Shanghai Street View: Cool Communication

Shanghai dialect needs image makeover

Shanghai’s local dialect has been back in the news these last few weeks, rekindling the debate about whether the city should make special efforts to save a colorful language that is quickly being overtaken by Mandarin. I’ve previously said that the disappearance of local dialects is inevitable throughout China as the nation modernizes, even though there’s nothing wrong with local governments and individuals trying to preserve such languages. But I’ll also add my view that those same preservationists should change their approach to target a younger, more modern audience if they really want to succeed.

I first wrote about the effort to resuscitate Shanghainese last year, when I looked at an innovative Internet-based drama program created by some local young speakers hoping to revive interest in the dialect. Since then, city officials have joined the campaign by reintroducing announcements in Shanghai dialect onto several local bus routes.

In the latest move of the growing campaign, the city has launched a pilot program at 20 elementary schools where kindergarteners will be encouraged to speak and learn in Shanghainese. The move came as city officials declared that protecting the local dialect will be one of their big tasks for the future, as they seek to reverse a rapid decline in use of the language.

A separate new survey detailed just how much the dialect has declined over the last decade. It revealed that more Shanghai residents can now speak Mandarin than the local dialect, with 97 percent able to speak the former and only 81 percent proficient in the latter. The survey also found that younger people were less proficient in the dialect than older ones, not a good sign for its long-term suvival.

Those results shouldn’t surprise anyone, since Shanghai has welcomed millions of immigrants from other parts of China over the last decade, most of whom don’t speak the local dialect. But in my view, the deeper issue fueling the rapid decline is an image problem.

Put simply, many increasingly see Shanghai dialect as a language that is spoken mostly by a group of older residents who come from an earlier era in the city’s history. I certainly don’t want to disrespect that group, but I think that most people would agree that their collective image is the exact opposite of the “cool” and trendy style that most attracts the kinds of young people needed to sustain any language.

As a detached observer, I can say that the first image that comes to my mind when I think of Shanghainese is a middle-aged, unfashionably dressed man or woman chattering loudly or simply yelling at someone over his or her cellphone on a bus or the subway. That image is hardly one that most young people would want to imitate. To the contrary, most of the city’s younger residents would probably rather put as much distance as possible between themselves and that image.

The issue certainly isn’t unique to Shanghai. The local language in Taiwan, called Taiwanese or Minnan dialect, is often shunned by young people in Taipei, who often prefer to speak Mandarin. Many of them can speak Taiwanese, and often use it to communicate with their parents and others from the older generation. But the language has a definite connotation of life in small towns and villages where it’s widely spoken, compared with a more cosmopolitan and modern image for Mandarin.

If Shanghai city officials really want to improve the local dialect’s chances of survival, I would suggest they hire some image consultants to find ways to make the language more trendy and attractive to the younger speakers who will be key to its survival.
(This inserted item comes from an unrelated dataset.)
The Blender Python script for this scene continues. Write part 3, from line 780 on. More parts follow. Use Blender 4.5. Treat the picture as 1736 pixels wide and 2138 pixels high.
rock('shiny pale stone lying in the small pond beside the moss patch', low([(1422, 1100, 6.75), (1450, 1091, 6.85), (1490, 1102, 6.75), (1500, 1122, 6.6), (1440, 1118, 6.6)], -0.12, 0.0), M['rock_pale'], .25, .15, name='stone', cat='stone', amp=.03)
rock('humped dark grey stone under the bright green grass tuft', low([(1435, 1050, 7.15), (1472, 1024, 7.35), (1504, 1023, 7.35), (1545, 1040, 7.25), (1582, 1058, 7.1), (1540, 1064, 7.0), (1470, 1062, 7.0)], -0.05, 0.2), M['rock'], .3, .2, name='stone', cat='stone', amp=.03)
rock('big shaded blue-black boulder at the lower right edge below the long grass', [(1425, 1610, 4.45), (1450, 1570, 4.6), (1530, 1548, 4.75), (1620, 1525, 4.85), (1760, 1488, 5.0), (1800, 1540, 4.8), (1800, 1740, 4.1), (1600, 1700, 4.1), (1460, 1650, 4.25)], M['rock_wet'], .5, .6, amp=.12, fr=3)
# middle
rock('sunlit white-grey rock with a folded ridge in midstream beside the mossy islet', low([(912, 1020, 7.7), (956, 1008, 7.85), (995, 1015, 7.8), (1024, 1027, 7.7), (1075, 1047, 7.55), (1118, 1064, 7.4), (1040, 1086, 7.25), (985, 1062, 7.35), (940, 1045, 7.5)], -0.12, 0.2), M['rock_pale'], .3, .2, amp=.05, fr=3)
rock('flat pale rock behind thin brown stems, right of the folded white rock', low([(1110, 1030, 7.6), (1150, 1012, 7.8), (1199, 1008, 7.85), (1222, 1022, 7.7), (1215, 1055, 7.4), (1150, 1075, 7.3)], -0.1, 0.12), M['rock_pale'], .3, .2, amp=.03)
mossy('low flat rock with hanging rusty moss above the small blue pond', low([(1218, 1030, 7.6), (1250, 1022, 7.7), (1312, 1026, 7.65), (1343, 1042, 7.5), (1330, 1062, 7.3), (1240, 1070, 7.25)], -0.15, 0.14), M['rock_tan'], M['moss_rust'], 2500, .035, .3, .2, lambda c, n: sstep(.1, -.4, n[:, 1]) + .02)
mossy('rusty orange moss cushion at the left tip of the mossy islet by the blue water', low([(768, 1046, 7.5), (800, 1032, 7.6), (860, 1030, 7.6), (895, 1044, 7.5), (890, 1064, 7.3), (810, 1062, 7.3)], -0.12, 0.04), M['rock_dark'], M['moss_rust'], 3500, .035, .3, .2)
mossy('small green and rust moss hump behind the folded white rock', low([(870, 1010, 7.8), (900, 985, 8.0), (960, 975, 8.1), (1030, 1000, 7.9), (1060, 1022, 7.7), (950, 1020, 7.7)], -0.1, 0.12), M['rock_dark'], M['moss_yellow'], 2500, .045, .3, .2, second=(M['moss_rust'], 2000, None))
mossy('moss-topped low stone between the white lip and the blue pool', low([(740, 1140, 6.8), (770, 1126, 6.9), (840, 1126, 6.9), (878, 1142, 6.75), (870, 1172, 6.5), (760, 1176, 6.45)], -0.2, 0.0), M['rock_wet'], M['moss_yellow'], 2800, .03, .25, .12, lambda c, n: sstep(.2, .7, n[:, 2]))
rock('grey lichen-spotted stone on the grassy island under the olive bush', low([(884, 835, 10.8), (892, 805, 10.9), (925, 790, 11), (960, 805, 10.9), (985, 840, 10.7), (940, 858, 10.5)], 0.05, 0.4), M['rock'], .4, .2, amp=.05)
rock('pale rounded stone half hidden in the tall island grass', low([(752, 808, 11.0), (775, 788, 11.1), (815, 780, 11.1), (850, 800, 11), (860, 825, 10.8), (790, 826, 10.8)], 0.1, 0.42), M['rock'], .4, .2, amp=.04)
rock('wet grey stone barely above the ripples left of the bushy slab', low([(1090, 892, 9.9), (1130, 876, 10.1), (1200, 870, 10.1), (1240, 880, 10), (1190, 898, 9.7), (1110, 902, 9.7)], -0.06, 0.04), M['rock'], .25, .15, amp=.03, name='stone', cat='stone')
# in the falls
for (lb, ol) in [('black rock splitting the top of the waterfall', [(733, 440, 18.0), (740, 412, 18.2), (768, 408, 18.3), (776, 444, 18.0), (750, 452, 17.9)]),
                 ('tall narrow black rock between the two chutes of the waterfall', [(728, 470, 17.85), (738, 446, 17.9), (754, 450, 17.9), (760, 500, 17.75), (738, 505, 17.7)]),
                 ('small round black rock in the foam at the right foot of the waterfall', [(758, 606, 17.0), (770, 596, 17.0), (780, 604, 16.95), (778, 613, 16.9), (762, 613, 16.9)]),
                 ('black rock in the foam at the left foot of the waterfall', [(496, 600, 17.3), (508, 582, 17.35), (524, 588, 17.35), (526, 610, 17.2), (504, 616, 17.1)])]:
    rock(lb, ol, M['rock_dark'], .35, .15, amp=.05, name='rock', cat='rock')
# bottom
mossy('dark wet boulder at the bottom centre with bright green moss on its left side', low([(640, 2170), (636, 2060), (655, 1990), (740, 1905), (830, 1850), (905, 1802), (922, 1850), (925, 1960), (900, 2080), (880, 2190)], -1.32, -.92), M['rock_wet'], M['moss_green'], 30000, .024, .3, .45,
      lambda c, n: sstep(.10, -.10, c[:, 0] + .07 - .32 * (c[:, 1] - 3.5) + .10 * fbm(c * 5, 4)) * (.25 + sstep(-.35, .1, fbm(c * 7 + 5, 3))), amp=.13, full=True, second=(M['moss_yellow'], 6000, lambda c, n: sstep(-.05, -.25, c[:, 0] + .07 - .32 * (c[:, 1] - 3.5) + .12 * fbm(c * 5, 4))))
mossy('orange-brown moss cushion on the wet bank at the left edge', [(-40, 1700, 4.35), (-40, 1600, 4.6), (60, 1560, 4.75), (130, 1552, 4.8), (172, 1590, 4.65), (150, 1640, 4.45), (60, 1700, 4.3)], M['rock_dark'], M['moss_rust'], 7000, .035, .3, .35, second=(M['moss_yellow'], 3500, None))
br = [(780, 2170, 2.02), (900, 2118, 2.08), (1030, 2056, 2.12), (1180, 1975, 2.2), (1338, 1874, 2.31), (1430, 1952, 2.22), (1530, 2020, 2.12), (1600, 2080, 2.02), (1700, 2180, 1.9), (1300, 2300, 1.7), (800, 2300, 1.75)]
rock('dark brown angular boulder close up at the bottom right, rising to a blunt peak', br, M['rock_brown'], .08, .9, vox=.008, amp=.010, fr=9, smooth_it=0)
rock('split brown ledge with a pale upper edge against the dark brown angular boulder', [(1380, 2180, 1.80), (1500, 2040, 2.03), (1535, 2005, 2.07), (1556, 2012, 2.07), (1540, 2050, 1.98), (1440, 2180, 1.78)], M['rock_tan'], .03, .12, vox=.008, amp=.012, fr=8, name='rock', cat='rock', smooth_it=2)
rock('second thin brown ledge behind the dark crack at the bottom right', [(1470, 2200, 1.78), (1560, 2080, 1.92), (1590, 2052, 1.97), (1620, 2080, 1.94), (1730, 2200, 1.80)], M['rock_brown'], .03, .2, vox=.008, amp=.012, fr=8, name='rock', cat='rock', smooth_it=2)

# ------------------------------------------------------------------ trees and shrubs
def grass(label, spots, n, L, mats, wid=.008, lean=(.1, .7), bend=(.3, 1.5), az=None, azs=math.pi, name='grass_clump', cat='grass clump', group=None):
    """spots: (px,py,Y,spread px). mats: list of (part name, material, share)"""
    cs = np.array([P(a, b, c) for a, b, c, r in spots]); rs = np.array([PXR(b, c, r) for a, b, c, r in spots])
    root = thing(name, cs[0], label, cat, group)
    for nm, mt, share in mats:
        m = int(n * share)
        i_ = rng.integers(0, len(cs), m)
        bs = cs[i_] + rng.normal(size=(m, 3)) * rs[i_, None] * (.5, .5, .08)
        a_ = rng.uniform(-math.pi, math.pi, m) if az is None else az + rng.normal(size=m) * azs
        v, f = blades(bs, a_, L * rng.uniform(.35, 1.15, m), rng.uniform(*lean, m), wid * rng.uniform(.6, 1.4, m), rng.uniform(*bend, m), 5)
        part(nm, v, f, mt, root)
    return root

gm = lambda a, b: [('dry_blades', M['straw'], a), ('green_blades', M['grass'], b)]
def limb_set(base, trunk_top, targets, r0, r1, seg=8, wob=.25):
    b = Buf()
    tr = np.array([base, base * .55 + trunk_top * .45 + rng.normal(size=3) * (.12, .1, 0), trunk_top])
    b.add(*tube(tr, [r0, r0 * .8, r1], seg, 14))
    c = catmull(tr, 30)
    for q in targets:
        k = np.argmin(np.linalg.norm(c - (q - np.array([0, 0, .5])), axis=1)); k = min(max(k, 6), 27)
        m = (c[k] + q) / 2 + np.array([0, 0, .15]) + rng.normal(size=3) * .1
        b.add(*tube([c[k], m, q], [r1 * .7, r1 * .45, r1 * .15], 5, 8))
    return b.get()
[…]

For example, they could pay some young and trendy local celebrities to become Shanghainese ambassadors, similar to those who endorse consumer products. It could also launch campaigns to introduce colorful Shanghainese words into spoken Mandarin, much the way that many people think it’s cool to drop English and other foreign words into their Mandarin today.

When all is said and done, efforts like the ones in elementary schools and on public buses could help to revive Shanghainese to some extent by making it more publicly accessible. But such efforts are all coercive, using old-style tactics that could ultimately backfire if people associate the campaign with forceful government tactics from a previous era. Instead, city authorities should try a new, more persuasive approach aimed at convincing people at how fun and inclusive it can be to speak Shanghainese, and how the language helps to define the city’s unique character as a meeting place between east and west.